The core of our approach is simple: network metrics can be used to create a vector, or what Ruth and Sebastian Ahnert have called a fingerprint, for an individual network or even an individual node. By calculating over all of those vectors at once, networks can be sorted into various groups. And let’s be clear: just as with modeling the words within literary texts, we learn more from the process of modeling than from the output of the model. We engage in this process to get a better sense of the set of features we’re examining, and in this case those features tell us more about networks and the systems those networks describe.

Drama Networks

A sample of the drama networks generated for this project.

Our primary purpose in this short presentation today is methodological: we aim to show that clustering and classification of network features is an effective method for networks across a variety of historical periods and literary genres. Therefore rather than a single large project, we present today two smaller investigations that highlight the promise of these methods and leave open directions for future research.

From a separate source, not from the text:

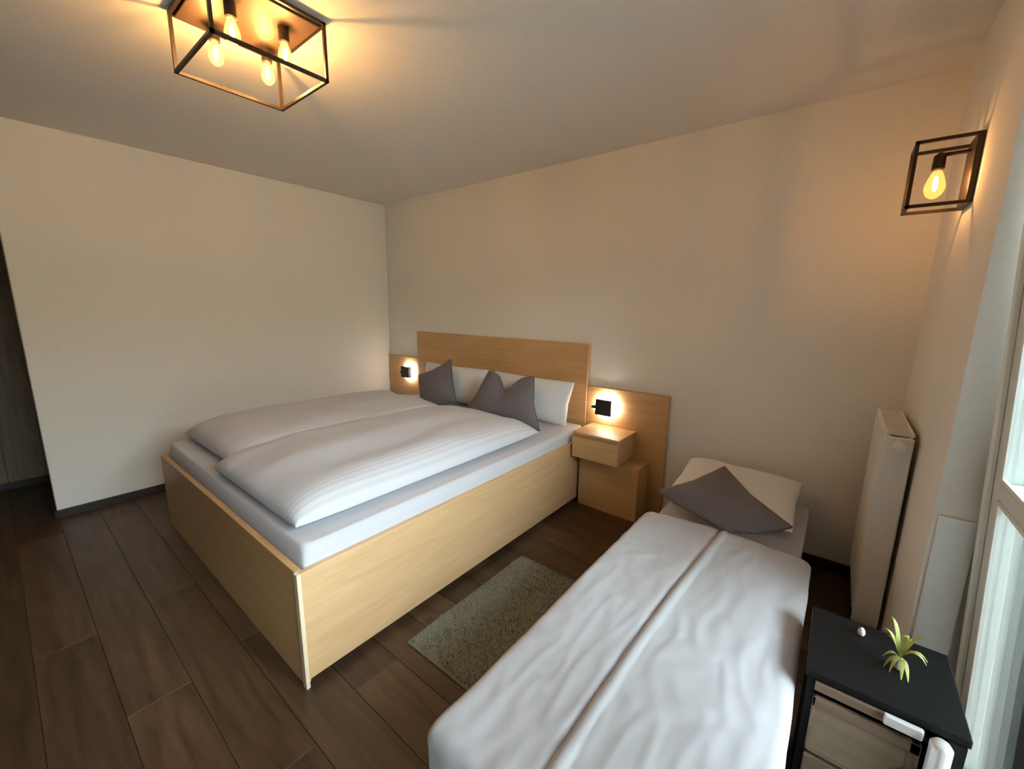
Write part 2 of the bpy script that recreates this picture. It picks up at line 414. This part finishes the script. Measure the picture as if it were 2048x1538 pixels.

My work-in-progress deals with a dataset that consists of many small networks rather than one large one: networks of playtexts taken from the Folger Shakespeare Library’s Anthology of Early Modern English Drama and supplemented with the Folger Digital Texts Shakespeare corpus. Early modern studies has been the site of exciting recent work on network metrics. I already mentioned Ruth and Sebastian Ahnert, whose most recent article analyzes similarity among nodes in a single large network of early modern correspondence. Our approach is an extension of theirs, using network metrics not only as the basis for distance measures but as the input for machine learning. And Mark Algee-Hewitt’s recent study, “Distributed Character,” aggregates node-level metrics like eigenvector and betweenness centrality to characterize a network as a whole. We build on this approach by using network-wide metrics such as density and diameter, which are designed to describe overall network structure.

My dataset was made up of 332 networks, created by extracting dialogue headings from the XML markup for most of the plays written and performed from 1576 until the closing of the London theatres in 1642. The nodes are the play’s characters and the edges are the amount of dialogue shared between two characters. The ways we build networks change what our data can represent. A network based on character interaction—who speaks to whom—is very different from a network based on character relationships—familial, business, and social connections. I hope today to subject this specific set of network features to common statistical standards of predictiveness, to investigate the ways character interaction effects plot shape and genre category.

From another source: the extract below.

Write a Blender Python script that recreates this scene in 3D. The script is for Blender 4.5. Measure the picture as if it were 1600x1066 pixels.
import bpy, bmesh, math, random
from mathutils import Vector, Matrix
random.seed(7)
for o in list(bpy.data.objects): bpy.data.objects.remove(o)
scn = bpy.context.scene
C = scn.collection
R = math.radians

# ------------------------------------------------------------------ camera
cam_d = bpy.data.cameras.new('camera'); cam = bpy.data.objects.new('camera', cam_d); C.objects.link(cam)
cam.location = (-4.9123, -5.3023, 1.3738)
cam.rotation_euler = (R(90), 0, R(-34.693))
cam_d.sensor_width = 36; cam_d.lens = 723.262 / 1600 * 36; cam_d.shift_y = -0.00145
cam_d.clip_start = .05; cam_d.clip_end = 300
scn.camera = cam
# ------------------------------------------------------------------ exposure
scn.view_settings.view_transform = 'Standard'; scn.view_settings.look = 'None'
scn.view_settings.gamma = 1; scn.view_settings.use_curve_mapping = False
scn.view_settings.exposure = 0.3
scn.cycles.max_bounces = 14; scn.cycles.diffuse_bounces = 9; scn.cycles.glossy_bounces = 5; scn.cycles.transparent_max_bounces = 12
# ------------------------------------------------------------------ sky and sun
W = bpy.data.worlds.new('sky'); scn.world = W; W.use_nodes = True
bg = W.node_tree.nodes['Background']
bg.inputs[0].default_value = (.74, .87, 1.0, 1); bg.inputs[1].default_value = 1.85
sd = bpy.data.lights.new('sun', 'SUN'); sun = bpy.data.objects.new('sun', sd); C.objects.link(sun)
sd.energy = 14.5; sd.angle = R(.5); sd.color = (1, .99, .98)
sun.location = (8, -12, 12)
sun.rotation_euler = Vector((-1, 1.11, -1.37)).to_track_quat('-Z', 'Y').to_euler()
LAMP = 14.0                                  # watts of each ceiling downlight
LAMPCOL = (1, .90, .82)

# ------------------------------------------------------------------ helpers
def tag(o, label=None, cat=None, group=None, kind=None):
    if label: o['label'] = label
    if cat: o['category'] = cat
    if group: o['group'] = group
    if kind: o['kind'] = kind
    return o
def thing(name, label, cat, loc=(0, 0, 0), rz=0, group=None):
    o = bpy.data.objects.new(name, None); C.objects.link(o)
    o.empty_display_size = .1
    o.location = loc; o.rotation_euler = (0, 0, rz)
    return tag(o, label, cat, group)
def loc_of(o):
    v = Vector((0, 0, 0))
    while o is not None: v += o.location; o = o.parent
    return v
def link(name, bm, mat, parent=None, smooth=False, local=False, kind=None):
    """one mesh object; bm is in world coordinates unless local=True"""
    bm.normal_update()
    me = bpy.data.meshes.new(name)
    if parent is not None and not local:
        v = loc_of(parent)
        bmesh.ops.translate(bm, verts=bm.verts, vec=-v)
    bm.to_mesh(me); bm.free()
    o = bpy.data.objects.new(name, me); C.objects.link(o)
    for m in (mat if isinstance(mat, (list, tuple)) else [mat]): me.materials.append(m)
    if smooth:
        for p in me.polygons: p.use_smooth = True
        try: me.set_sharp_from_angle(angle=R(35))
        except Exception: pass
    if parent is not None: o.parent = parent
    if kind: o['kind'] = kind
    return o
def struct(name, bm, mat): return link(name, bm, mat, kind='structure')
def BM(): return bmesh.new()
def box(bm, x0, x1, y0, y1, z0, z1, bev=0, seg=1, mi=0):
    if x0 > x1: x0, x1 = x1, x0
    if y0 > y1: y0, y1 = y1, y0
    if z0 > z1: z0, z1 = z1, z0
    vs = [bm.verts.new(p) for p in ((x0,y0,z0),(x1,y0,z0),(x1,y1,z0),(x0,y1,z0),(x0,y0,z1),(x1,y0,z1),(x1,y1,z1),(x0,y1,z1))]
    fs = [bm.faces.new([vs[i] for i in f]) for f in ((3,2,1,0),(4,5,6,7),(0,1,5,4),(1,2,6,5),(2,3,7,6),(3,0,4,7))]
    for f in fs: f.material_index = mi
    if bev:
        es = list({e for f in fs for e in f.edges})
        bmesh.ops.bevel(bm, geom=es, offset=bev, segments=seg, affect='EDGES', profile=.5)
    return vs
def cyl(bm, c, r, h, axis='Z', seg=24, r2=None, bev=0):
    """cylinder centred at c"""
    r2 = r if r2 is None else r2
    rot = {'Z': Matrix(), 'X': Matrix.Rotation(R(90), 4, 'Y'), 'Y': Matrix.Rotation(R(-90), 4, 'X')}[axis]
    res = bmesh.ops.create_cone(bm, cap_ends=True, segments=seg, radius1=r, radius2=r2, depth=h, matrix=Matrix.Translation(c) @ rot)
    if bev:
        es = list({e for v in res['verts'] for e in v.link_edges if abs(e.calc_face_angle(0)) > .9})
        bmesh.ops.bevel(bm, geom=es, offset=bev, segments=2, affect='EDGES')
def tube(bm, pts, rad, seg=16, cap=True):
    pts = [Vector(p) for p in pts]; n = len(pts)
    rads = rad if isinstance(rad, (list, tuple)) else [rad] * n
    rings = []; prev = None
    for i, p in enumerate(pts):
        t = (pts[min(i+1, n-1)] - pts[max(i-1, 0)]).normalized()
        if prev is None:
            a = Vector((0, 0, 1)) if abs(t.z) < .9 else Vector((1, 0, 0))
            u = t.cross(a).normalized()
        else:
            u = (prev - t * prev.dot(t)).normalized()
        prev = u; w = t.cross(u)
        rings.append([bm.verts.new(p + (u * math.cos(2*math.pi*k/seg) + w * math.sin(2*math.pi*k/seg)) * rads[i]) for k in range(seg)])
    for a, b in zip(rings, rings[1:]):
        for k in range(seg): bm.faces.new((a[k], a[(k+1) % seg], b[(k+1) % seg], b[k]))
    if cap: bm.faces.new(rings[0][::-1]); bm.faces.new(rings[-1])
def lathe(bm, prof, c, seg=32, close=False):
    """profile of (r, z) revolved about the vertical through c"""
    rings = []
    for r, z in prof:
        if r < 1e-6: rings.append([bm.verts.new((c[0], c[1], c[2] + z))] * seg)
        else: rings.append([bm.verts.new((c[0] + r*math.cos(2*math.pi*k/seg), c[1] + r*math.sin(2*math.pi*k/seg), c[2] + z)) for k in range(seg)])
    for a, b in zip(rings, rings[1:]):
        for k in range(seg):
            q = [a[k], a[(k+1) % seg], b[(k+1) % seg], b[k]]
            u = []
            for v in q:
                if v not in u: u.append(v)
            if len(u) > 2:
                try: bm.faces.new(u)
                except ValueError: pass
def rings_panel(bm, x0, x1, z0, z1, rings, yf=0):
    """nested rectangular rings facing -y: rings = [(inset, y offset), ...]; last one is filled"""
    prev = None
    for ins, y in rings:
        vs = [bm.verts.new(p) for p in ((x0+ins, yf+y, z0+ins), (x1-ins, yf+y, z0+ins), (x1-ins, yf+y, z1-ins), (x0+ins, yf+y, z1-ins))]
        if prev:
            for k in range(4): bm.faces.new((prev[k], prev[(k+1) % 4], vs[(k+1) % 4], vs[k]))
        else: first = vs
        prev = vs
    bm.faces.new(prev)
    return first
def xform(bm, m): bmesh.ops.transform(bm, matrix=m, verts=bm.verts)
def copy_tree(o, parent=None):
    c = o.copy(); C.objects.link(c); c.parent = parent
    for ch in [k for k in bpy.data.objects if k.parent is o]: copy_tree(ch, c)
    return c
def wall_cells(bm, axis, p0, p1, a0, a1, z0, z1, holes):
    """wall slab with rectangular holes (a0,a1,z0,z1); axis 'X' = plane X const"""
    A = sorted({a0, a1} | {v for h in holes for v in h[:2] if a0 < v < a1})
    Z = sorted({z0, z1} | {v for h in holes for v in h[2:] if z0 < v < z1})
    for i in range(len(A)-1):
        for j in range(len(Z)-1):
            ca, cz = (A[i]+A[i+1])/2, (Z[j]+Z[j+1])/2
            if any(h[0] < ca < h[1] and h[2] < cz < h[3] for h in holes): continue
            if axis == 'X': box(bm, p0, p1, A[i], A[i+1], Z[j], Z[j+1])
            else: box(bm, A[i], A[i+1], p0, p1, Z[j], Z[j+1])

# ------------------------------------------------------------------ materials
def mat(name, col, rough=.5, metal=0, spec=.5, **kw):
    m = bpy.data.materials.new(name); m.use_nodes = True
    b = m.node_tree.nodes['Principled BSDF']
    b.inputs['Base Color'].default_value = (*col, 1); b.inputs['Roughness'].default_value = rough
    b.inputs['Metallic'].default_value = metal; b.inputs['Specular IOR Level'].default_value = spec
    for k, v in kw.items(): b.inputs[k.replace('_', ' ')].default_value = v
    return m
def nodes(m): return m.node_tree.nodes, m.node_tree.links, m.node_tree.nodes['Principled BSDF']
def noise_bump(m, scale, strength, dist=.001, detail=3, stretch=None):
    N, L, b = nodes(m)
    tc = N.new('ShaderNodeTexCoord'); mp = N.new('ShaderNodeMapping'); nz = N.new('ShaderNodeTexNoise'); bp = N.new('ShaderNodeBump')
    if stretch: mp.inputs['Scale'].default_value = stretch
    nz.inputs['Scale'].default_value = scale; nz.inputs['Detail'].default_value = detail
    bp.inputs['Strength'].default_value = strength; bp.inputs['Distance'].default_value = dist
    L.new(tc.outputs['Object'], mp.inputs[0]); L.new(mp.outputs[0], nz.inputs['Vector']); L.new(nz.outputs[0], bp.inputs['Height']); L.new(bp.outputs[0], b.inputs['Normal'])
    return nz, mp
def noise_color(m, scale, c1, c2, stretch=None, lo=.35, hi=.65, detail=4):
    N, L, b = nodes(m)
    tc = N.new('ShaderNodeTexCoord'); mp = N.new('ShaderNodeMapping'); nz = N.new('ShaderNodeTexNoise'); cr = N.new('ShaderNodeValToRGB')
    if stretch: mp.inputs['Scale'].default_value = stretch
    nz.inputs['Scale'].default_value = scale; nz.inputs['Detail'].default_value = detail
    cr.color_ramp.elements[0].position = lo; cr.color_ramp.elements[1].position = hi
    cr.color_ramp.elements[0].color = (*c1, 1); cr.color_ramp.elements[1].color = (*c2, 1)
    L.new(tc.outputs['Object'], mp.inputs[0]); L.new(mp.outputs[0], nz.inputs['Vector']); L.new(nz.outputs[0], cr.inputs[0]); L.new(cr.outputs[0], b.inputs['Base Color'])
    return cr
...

Pairwise scatterplots showing relations among each feature.

Each play-network was measured for its density, radius, diameter, triadic closure, and average path length, as well as the average degree and average clustering coefficient of all its nodes. Networks cannot be directly compared: even slightly different numbers of nodes might greatly throw off the scale of measurements. To solve this issue, all measures were expressed as the difference between the measure and the average measure from a set of random networks of identical size. We can learn a lot about these networks just by graphing and comparing these metrics, including how the individual plays are distributed when graphing them by paired features as well as how the various features correlate with one another.

Correlation heatmap of all features. Note that features based on node degree (density, avg_clustering) are correlated, as are features based on path lengths (diameter, radius).

With this featureset prepared, I ran k-means clustering, an unsupervised clustering method that splits observations into a predetermined number of groups. You can see those groups graphed here. While the unsupervised method didn’t separate all plays by genre as cleanly as I would have liked, certain clusters tended to include more comedies while others had more tragedies and histories. This was an early indication that it might be possible to use these features to predict genre.

PCA graph of K-means clustering results.

I mentioned a moment ago that the main benefit of this method isn’t the classification itself. The best way to determine the genre of a play is by reading it, and this is a small enough dataset that reading all the plays is indeed possible. Simple interpretable machine learning methods allow us to explore the relationship between a statistical feature, in this case a network metric, and the object of study. In this and other projects, I am primarily interested in the relation of network metrics to literary form: what is a measure like the density of a play’s dialogue network telling us about that play?

For this purpose I turned to a common and relatively straightforward method, logistic regression, often grouped under machine learning but itself an old and well-established statistical technique. One of logistic regression’s chief advantages is the coefficients it provides for each feature, which reveal how predictive a particular feature was—how much it drove the model’s classification decision. Logistic regression is a binary classifier, meaning that it can only sort into two categories at a time. Because logistic regression relies on categorical data it is well-suited to genre categories, and it is the same technique used by Ted Underwood in his article “The Lifecycle of Genres.” I labeled each play as either a comedy or not, since many histories and tragedies share attributes. I fit a logistic regression model to those categories, and I was able to determine that high density is predictive of comedy, while high diameter and average path length likely indicates that a play is not a comedy.

This comports with things we already know about early modern comedy: that they include multiple subplots and characters who move between them, which would create higher density, and that within those subplots character interaction is tightknit, which creates lower average path lengths between charcters. Just to be clear: I don’t think this study is close to making a firm claim about the relation of these specific metrics to dramatic form, but it may be in the future. For now the key is that we can categorize plays by genre, with considerable success, without recourse to the language of the plays at all. This approach takes only the shape of dialogue and character interaction into consideration and shows that a play’s genre can be reasonably predicted these medium-scale features.

There’s more work still to do. You can see here the proportions of false positives and false negatives the model produces in its confusion matrix. Some of the model’s confusion is likely due to the fact that the genre signal is intertwined with the time signal in the corpus.

Confusion matrix from logistic regression results.

I hope to do more work that may separate out genre signal from time signal, but I don’t expect network metrics to ever cleanly correspond to just one vector of dramatic categorization. Instead, these categories are likely aggregates of authorship, date of composition, genre, and other effects. As I continue to advance my work on the relation of networks to various literary forms, these early results are a promising indication that applying machine learning techniques to network data can give us purchase on big questions of relationships among literary texts.